The violence has closed schools and sent families into flight.
"Two people have been killed since Monday night. One of them was a 13-year-old child, the other a 32-year-old man. Thirty other people have been wounded," the official told a news agency on condition of anonymity. The clashes broke out on Monday night as an interview with Assad was being aired on television.
The 13-year-old victim was from Jabal Mohsen, a majority Alawite neighbourhood in the northern port city of Tripoli whose residents support Assad.
The man killed was from Bab al-Tebbaneh, whose Sunni inhabitants support the anti-Assad revolt in neighbouring Syria. The violence forced families from both districts to flee their homes for other areas of Tripoli, said a news agency correspondent in Lebanon`s second city.
Early today, "gunmen from the two sides tried storming each other`s districts", said the official. "The army fought them off, in a battle that raged at around 3:00 am."
All Tripoli`s schools stayed closed today because of the violence.
Violence has frequently broken out in the two impoverished neighbourhoods since the March 2001 start of Syria`s uprising.

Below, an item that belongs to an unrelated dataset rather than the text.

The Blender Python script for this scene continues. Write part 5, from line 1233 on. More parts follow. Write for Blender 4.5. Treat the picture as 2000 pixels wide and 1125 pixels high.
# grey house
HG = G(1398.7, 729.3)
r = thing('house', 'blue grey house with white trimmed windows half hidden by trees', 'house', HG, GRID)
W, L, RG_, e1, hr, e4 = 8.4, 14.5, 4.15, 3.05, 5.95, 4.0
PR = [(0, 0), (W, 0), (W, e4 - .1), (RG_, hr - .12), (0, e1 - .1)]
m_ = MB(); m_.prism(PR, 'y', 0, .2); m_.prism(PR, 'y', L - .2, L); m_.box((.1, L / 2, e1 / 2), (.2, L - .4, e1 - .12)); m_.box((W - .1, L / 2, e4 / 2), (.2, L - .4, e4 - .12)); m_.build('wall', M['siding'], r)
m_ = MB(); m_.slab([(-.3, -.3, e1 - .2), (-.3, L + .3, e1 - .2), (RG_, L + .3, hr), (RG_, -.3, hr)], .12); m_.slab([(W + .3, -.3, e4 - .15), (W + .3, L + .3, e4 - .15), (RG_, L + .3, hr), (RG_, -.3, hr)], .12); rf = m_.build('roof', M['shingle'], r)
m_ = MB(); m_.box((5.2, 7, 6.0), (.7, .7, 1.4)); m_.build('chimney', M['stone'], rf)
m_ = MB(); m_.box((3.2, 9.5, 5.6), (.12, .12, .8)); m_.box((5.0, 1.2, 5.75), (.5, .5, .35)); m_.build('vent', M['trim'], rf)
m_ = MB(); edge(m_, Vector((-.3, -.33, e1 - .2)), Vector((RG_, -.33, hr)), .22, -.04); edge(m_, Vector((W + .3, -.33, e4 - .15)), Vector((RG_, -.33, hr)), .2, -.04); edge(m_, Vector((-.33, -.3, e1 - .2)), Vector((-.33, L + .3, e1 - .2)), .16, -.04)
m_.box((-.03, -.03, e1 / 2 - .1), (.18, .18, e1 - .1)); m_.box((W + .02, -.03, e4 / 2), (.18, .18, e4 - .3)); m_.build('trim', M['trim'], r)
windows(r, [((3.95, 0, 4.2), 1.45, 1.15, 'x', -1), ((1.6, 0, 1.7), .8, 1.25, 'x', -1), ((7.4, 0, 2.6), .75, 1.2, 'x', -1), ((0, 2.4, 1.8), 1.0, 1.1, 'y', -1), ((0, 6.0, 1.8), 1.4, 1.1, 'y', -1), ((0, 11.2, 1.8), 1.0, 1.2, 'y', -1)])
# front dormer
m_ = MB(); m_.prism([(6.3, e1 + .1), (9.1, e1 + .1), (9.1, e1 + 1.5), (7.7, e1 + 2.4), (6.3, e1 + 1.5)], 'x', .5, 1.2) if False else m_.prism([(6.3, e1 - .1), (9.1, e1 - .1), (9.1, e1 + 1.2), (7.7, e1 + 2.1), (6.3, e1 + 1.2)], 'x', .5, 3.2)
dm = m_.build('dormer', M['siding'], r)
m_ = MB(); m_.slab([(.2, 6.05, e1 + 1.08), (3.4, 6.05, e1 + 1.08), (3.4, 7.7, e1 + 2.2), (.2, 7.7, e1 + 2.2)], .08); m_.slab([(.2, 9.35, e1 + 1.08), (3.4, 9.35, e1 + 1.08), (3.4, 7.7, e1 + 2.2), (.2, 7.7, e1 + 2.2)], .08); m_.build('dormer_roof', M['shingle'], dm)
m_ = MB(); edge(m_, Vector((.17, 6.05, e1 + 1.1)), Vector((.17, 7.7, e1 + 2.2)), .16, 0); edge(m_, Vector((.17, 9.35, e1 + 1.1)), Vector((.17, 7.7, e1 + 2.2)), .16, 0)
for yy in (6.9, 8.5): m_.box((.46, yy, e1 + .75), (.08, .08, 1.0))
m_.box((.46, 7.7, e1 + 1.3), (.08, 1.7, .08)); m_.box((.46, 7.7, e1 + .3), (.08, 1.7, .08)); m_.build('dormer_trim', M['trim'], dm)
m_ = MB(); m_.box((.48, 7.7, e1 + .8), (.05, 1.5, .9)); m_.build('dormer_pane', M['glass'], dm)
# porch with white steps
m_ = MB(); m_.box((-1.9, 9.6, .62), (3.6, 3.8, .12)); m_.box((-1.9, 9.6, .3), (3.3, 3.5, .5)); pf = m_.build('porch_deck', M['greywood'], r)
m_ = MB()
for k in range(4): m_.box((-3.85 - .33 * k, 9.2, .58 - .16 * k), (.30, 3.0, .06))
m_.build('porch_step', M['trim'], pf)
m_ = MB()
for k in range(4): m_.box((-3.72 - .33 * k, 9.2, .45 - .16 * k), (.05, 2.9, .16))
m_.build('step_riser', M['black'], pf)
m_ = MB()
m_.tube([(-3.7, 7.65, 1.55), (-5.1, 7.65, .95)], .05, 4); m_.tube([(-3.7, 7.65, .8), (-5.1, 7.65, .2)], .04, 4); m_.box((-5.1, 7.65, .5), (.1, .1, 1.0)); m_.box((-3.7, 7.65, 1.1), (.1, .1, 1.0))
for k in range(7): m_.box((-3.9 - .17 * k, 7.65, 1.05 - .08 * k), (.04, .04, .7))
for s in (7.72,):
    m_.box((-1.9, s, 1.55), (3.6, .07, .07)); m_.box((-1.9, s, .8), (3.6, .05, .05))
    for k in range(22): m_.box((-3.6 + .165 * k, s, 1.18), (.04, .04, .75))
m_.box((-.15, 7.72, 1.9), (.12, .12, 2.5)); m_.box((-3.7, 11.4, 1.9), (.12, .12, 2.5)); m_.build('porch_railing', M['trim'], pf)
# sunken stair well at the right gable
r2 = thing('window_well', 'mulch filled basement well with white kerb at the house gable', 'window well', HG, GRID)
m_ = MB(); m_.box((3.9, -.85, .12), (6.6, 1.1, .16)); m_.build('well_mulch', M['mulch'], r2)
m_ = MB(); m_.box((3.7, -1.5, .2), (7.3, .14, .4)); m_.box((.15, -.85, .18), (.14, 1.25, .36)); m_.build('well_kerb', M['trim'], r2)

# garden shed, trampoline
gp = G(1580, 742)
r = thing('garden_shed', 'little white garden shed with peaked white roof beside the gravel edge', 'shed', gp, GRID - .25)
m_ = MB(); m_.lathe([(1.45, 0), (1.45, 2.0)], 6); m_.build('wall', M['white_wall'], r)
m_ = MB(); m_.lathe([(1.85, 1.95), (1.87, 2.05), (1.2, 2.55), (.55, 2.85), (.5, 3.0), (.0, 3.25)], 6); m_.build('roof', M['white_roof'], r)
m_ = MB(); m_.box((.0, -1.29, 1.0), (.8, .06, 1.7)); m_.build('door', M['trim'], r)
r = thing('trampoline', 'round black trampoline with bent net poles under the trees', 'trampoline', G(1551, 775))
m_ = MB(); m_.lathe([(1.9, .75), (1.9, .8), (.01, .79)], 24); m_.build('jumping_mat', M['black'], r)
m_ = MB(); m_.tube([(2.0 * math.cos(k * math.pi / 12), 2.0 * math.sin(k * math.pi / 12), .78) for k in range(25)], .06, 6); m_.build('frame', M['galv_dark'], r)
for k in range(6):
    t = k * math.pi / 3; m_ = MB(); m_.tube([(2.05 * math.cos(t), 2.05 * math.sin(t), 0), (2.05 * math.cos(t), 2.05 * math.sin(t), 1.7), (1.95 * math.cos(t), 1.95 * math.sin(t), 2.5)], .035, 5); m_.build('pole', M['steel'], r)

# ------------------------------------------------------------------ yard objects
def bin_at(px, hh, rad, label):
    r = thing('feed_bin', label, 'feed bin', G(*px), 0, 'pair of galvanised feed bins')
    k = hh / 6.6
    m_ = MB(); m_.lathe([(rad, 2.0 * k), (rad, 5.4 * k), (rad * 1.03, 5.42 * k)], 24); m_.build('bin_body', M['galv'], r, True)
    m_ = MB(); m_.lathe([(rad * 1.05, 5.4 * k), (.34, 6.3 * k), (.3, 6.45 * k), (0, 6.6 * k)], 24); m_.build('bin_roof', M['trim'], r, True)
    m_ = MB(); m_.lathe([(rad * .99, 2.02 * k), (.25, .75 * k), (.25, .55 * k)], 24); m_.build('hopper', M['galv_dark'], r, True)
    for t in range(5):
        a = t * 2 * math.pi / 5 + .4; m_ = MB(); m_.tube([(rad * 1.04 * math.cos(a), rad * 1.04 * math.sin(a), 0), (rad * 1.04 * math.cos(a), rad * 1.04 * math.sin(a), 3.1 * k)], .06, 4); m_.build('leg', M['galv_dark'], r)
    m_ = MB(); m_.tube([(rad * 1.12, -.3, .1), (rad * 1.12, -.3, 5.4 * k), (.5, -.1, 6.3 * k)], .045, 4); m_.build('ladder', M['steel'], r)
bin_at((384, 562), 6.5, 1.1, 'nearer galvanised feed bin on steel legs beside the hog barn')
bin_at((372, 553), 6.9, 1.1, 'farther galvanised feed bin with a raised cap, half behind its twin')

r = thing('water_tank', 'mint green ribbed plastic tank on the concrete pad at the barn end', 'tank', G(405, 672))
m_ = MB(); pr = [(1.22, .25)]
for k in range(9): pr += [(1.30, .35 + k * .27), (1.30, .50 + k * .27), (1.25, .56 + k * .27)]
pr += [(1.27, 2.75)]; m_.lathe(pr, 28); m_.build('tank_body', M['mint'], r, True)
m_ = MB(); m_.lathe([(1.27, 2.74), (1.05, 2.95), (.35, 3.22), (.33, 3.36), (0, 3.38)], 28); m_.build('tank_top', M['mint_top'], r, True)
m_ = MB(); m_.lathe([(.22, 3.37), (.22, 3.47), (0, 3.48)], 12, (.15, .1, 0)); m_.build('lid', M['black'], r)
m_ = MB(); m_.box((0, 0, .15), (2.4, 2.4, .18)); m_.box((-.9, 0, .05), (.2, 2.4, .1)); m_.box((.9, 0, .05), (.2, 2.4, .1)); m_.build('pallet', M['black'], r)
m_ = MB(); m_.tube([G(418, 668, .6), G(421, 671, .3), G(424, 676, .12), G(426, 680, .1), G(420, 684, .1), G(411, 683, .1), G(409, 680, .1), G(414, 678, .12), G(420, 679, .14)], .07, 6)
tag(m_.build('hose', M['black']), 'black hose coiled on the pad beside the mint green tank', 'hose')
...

Lebanon is deeply divided into pro- and anti-Damascus camps.
The division has grown even deeper after Shiite militant group Hezbollah admitted in May it was sending fighters into Syria to support Assad`s troops.
Small radical Sunni organisations have also sent men across the border to fight alongside the rebels.
Lebanon was dominated politically and militarily by Damascus for 30 years until 2005.